[What you should do]
Restate word for word the lines of the data below, from the first through the one that has "return Vector((d.x*t, d.y*t, H+d.z*t))".

Source records
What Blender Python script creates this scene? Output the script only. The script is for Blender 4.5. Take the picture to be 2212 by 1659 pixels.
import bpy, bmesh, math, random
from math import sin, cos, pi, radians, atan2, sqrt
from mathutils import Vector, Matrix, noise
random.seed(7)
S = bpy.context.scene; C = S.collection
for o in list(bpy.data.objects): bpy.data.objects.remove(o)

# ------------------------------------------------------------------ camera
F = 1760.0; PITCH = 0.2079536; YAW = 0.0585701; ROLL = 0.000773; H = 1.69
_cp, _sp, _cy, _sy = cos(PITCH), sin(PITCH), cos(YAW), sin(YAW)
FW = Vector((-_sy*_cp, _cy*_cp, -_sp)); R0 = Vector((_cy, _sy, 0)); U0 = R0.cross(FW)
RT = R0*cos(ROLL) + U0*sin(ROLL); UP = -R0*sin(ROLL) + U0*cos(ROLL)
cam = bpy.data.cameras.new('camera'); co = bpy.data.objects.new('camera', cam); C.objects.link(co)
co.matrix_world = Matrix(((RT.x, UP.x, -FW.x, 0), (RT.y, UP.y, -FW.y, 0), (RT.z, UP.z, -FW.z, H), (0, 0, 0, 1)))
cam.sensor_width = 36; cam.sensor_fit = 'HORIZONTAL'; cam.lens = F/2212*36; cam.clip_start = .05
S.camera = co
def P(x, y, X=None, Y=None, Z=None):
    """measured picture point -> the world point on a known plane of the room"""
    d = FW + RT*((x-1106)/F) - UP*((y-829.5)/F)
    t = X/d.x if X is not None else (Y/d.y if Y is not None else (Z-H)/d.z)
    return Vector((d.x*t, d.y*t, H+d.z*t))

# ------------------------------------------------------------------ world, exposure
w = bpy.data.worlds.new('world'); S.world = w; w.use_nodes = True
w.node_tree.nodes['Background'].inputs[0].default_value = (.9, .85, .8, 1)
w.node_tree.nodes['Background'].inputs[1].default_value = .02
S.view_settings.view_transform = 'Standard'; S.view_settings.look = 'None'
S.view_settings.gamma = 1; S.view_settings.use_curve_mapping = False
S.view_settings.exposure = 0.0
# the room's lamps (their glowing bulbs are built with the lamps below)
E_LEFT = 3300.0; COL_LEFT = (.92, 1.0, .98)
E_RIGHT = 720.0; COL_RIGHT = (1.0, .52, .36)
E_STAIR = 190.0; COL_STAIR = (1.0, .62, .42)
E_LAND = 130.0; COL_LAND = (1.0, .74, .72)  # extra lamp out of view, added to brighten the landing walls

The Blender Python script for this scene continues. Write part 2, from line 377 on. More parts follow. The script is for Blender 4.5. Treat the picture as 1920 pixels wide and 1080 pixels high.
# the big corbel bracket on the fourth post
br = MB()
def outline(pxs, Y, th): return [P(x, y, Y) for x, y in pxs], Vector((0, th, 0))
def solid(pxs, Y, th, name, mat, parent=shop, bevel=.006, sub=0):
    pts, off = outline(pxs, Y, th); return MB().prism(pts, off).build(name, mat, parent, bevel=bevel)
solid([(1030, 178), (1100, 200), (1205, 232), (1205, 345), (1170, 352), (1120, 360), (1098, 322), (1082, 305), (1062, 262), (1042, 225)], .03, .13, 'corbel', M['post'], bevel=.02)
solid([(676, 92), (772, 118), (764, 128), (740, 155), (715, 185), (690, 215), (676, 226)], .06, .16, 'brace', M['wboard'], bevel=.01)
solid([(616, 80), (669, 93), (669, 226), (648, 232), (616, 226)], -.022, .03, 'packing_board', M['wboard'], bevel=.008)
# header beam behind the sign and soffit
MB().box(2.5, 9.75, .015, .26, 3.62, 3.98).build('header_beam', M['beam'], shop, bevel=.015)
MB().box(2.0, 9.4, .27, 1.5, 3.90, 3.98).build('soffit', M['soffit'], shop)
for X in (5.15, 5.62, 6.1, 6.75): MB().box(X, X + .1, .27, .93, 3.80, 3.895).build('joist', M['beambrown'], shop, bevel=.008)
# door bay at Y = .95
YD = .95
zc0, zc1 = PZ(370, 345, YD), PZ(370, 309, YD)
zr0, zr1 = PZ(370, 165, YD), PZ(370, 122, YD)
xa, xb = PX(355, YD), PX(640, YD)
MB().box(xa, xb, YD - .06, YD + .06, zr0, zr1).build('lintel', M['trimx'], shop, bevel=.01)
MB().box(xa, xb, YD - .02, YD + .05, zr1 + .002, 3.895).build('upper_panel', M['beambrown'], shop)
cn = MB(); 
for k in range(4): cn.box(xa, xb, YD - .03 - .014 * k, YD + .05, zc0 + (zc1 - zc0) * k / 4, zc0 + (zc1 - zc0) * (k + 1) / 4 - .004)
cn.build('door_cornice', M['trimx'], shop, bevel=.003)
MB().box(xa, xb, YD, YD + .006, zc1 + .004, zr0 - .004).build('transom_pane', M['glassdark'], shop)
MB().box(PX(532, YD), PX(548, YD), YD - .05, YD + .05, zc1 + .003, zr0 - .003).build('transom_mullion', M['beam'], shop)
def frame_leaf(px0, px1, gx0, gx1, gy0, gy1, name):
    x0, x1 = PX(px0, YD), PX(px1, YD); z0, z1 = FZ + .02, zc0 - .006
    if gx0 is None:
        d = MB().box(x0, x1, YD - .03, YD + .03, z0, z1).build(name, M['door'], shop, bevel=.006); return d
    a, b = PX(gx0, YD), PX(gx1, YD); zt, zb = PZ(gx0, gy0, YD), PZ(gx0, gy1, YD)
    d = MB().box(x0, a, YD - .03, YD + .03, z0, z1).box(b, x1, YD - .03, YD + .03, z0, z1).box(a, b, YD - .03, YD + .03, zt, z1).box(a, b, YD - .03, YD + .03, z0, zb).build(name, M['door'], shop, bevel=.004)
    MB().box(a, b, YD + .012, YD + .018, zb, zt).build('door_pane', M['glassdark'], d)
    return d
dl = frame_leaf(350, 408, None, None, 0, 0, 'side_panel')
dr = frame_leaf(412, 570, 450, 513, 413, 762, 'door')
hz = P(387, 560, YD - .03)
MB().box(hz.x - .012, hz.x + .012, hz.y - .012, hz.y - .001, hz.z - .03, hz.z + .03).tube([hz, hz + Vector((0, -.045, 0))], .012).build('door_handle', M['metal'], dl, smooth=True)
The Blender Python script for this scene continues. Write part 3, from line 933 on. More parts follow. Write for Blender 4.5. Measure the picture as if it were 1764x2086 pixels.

[Task output]
What Blender Python script creates this scene? Output the script only. The script is for Blender 4.5. Take the picture to be 2212 by 1659 pixels.
import bpy, bmesh, math, random
from math import sin, cos, pi, radians, atan2, sqrt
from mathutils import Vector, Matrix, noise
random.seed(7)
S = bpy.context.scene; C = S.collection
for o in list(bpy.data.objects): bpy.data.objects.remove(o)

# ------------------------------------------------------------------ camera
F = 1760.0; PITCH = 0.2079536; YAW = 0.0585701; ROLL = 0.000773; H = 1.69
_cp, _sp, _cy, _sy = cos(PITCH), sin(PITCH), cos(YAW), sin(YAW)
FW = Vector((-_sy*_cp, _cy*_cp, -_sp)); R0 = Vector((_cy, _sy, 0)); U0 = R0.cross(FW)
RT = R0*cos(ROLL) + U0*sin(ROLL); UP = -R0*sin(ROLL) + U0*cos(ROLL)
cam = bpy.data.cameras.new('camera'); co = bpy.data.objects.new('camera', cam); C.objects.link(co)
co.matrix_world = Matrix(((RT.x, UP.x, -FW.x, 0), (RT.y, UP.y, -FW.y, 0), (RT.z, UP.z, -FW.z, H), (0, 0, 0, 1)))
cam.sensor_width = 36; cam.sensor_fit = 'HORIZONTAL'; cam.lens = F/2212*36; cam.clip_start = .05
S.camera = co
def P(x, y, X=None, Y=None, Z=None):
    """measured picture point -> the world point on a known plane of the room"""
    d = FW + RT*((x-1106)/F) - UP*((y-829.5)/F)
    t = X/d.x if X is not None else (Y/d.y if Y is not None else (Z-H)/d.z)
    return Vector((d.x*t, d.y*t, H+d.z*t))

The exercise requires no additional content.